The only proposition discussed by defendant is the following statement made by the trial court at the conclusion of the evidence.
"The Court: In making this decision, I am casting out of the way all questions of fraud, actual or constructive, on the part of those that were acting as a friend of the plaintiff, and as to the defendant."
It appears that at the trial a stipulation was entered into between the parties to the effect that the only issue to be determined by the trial court was whether the trust deed in question was procured by defendant through fraud, and it was further stipulated that said deed was presumptively fraudulent, and that the burden was on defendant to establish good faith.

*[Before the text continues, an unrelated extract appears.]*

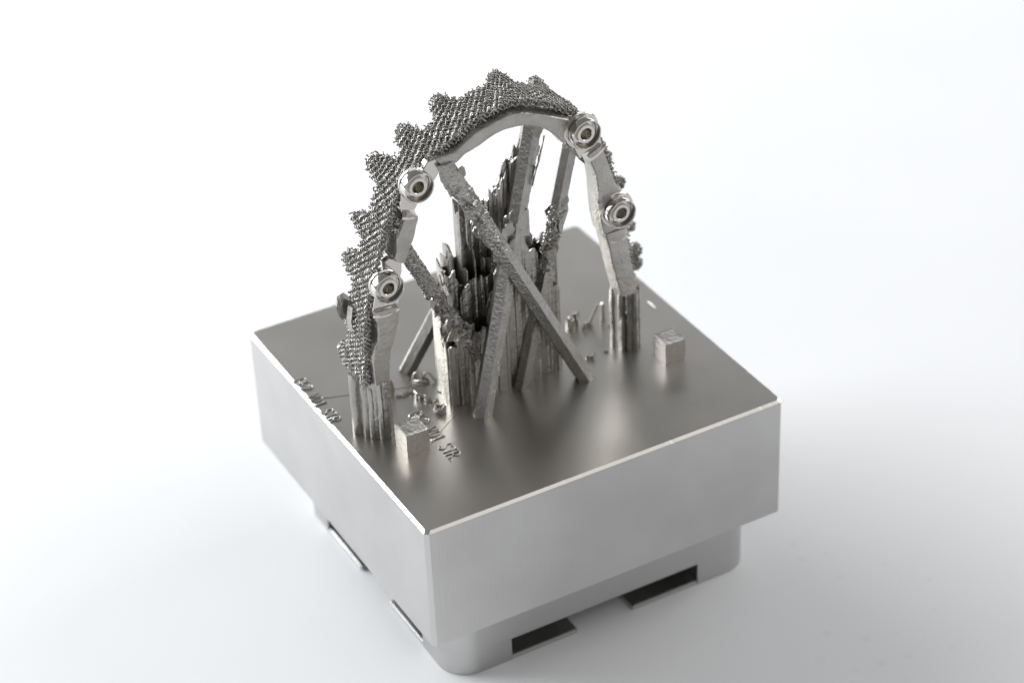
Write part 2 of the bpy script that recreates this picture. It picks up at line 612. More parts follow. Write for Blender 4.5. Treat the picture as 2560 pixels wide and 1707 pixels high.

It is argued that, from the remarks made by the trial court, the judgment was evidently based on a theory not within the issues and contrary to the stipulation. In answer to this contention, it is sufficient to say that, in the signed and recorded journal entry of judgment, the court finds plaintiff's allegations of fraud to be true. Defendant excepted to this finding on the ground that it was contrary to the oral announcement of the court, and thereupon prepared and submitted to the court a journal entry of judgment in which was incorporated a finding that there was no fraud in procuring the deed. This journal entry the court refused to sign. Defendant, in his brief, assigns neither of these rulings as error; nor does he argue or assign as error insufficiency of the evidence to establish fraud; nor does he argues that the evidence offered by him is sufficient to overcome the presumption of fraud.
In these circumstances, nothing is presented to this court for review. Judgment should be affirmed.
BENNETT, REID, HALL, and DIFFENDAFFER, Commissioners, concur.
By the Court: It is so ordered.
Note. — See "Appeal and Error," 3 C. J. § 1588, P. 1414, n. 62.